I will mention trigger warnings: death (both violent and natural); rape (not overly graphic); and some racial discrimination.
Overall this was wonderful, and I’m glad my book club chose this one to read.
The plot could seem at first a familiar trope: set in 1853, it is a romance between half-native American, half white John Lowry and Naomi May, the white daughter of pioneers emigrating to the West. He is a guide on the May wagon train. Later in the novel Naomi is captured by Indians. There are some edge-of-your-seat dramatic scenes. I won’t give away any more of the plot. But the novel, based on ancestors (both the author’s and her husband), real historical figures, and research, is so much more than than drama and plot. Harmon shows real knowledge of subjects from mule-breeding to Indian culture. As a result, this novel transcends what could be just another escape-romance about American Indians. Some readers have complained about the violence and suffering portrayed, but it is realistic, and its realism is what for me makes the novel rise to a 5-star.
An exquisitely written adventure about a group of pioneers on the Oregon trail trying to reach the west, with a touching family saga and a special love story at the heart of of the book.
There isn’t a Amy Harmon book that I haven’t liked! This is a pretty realistic portrayal of the pioneers coming across the west, with the hardships and tragedies that they all endured. The relationship building of the main characters holds you together, and this is loosely based on a distant family member of Amy’s husband. I loved it!
If there is one thing I have learned this year from life and from reading my first few historical romances is that the journey might be painful but in the end it is totally worth it. That is exactly how I felt about reading Where the Lost Wander. There were several times through this story where my heart was breaking for John, Naomi and any number of the May’s but right when I felt like giving up, the story became even more beautiful and worth it.
“The pain. It’s worth it. The more you love, the more it hurts. But it’s worth it. It’s the only thing that is.”
John Lowry a man stuck between two worlds has never had an easy life.
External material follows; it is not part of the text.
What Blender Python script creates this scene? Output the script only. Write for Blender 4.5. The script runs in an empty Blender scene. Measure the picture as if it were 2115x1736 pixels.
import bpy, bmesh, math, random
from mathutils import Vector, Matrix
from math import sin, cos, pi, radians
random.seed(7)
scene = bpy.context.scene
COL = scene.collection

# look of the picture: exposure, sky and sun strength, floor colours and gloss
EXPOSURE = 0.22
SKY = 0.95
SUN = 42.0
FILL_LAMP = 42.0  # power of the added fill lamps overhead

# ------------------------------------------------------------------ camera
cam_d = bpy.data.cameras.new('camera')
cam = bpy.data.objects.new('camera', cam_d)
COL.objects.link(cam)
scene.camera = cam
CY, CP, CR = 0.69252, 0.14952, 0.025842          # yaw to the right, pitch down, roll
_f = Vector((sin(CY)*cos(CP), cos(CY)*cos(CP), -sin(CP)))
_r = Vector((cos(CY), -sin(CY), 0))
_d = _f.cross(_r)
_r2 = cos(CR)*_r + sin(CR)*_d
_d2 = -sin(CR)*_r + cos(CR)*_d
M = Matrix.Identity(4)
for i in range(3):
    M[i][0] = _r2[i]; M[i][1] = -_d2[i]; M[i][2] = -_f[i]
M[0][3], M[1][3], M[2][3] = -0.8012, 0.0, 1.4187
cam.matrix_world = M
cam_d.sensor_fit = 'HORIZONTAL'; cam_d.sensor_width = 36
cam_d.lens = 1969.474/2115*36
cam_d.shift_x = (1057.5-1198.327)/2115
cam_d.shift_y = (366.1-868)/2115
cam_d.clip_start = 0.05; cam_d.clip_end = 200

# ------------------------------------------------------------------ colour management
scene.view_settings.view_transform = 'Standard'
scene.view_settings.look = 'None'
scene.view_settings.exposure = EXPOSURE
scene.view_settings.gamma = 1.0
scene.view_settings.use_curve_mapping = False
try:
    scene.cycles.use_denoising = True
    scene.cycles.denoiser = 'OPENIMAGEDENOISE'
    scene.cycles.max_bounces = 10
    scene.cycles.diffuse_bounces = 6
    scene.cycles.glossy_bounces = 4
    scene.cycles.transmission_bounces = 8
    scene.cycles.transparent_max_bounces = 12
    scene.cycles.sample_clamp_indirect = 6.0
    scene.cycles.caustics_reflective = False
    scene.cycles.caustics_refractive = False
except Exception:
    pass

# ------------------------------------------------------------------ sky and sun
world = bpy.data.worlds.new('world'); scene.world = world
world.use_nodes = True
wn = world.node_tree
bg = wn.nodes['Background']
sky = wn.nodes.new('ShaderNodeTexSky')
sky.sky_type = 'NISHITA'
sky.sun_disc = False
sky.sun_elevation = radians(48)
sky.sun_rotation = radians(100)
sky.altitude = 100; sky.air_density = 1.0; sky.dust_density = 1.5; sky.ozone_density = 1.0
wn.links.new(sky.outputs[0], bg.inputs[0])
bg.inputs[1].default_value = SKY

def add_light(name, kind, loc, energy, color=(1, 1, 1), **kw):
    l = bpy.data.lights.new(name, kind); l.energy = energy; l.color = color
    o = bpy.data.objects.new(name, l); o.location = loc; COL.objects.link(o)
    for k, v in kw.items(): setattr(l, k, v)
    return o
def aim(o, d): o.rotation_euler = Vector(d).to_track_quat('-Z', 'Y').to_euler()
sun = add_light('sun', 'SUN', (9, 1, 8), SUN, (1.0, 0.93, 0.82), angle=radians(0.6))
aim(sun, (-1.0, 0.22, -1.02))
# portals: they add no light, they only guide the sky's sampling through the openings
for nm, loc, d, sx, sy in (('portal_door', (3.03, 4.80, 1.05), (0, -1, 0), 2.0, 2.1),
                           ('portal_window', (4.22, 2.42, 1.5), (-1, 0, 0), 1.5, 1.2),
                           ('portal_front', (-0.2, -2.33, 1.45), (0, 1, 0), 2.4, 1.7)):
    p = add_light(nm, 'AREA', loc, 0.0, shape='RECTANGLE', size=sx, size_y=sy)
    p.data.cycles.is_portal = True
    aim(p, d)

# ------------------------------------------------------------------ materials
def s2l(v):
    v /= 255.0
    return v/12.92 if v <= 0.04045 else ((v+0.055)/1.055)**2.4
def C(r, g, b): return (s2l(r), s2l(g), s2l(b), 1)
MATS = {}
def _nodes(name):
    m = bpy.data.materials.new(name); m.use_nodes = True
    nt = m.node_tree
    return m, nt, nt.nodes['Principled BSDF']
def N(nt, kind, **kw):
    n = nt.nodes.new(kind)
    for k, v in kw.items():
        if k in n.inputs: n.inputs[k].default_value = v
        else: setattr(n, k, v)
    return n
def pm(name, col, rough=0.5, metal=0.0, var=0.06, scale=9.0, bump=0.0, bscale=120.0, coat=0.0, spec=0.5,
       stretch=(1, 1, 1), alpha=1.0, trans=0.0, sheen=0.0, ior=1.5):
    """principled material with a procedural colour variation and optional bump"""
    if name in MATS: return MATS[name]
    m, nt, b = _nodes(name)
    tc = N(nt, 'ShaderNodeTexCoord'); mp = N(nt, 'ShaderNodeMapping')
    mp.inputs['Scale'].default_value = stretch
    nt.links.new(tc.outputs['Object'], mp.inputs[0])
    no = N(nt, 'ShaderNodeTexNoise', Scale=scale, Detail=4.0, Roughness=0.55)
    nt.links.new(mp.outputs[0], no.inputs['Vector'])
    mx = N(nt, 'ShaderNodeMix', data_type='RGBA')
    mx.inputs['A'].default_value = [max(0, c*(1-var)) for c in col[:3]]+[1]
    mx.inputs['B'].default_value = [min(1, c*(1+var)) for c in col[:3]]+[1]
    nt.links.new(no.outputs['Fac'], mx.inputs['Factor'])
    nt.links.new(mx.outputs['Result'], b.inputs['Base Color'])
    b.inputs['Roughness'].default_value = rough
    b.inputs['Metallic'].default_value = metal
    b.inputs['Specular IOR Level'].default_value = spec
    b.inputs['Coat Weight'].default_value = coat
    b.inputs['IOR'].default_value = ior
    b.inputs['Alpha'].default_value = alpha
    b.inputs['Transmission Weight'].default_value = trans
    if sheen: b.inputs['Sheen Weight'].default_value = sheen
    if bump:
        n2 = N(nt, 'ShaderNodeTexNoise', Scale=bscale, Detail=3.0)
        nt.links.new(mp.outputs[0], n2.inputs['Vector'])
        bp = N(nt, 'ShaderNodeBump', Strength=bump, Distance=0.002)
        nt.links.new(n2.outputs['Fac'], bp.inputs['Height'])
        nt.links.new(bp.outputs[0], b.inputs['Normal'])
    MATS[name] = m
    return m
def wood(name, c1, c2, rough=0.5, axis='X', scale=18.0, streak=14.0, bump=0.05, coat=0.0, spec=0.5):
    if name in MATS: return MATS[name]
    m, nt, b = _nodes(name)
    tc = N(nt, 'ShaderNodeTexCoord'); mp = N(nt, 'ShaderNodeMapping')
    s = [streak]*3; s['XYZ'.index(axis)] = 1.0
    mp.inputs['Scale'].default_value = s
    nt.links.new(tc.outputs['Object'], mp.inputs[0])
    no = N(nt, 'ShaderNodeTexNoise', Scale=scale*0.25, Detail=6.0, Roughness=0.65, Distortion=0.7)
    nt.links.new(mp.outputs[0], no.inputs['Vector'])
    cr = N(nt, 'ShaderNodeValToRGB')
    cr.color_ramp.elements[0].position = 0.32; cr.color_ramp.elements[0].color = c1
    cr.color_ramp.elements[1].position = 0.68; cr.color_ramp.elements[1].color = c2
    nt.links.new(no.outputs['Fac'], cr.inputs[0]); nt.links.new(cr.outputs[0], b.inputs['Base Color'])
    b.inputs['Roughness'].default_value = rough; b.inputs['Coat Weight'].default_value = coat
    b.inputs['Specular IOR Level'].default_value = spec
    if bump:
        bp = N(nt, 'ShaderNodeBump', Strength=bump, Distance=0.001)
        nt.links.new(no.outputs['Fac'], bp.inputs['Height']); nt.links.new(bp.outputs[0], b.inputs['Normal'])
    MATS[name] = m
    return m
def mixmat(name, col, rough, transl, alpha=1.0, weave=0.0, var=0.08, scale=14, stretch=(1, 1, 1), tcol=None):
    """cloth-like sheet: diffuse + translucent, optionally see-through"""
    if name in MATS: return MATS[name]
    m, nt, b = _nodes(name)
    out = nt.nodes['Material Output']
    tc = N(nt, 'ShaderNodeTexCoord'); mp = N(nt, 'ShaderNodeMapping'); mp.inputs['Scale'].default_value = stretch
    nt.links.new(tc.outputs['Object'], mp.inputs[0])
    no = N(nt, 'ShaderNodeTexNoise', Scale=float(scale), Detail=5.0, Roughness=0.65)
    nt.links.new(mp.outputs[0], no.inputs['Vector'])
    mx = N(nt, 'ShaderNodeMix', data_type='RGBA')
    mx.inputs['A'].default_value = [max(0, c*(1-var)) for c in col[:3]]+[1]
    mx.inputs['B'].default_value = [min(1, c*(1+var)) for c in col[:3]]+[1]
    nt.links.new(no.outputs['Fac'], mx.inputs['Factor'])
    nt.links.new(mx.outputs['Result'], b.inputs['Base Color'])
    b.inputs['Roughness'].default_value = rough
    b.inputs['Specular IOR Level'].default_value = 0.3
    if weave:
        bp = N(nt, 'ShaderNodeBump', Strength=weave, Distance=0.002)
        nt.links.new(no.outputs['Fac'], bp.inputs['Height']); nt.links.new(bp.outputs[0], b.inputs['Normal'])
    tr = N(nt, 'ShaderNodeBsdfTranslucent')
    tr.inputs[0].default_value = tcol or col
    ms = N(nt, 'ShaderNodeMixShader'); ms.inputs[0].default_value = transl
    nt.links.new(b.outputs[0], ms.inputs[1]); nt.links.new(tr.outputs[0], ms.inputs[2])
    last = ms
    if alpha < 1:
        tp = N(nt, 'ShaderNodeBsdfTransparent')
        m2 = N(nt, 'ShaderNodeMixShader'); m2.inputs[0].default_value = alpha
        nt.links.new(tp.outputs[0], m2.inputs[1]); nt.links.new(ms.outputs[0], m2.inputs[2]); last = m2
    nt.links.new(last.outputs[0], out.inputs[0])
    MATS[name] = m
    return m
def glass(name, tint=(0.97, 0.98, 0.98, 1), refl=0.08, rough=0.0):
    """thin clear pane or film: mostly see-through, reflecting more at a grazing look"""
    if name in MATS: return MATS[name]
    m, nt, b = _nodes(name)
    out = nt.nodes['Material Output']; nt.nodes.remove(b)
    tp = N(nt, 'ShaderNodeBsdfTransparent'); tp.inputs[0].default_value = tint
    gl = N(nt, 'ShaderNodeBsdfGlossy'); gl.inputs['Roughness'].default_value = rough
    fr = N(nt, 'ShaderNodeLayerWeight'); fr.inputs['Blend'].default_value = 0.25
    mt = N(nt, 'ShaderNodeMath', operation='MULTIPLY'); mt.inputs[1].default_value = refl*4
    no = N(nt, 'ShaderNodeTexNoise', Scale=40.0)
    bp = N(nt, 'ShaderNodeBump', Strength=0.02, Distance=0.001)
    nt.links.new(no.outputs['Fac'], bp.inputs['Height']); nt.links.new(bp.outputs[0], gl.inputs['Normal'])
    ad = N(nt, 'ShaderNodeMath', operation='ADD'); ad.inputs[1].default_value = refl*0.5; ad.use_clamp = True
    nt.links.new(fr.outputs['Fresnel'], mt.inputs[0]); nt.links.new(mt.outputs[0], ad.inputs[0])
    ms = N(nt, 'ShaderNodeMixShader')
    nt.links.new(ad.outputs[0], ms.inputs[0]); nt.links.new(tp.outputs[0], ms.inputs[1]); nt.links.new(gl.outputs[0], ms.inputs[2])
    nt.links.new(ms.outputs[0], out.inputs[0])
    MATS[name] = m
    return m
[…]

From being raised in a family where he never felt like he belonged and being too Native for the town’s people and he never really felt at peace. Naomi May is barely an adult and already she is a widow. She is strong, brave and goes after what she wants unlike many of the women in town but once her sights are set on John Lowry, she knows that he is unlike any man she has ever met.
This was so much more than a love story; it was a story about a family on a journey to find a new home in California whilst dealing with the troubles that arise on the wagon train. Honestly, this is not a story I would usually pick for myself because it made me really think about life and the things that we go through to make a better future for ourselves and our family. This book left me with so many emotions from sadness to love, so much love. If a story of home, family and fining love is what you are looking for then Where the Lost Wander is the story for you.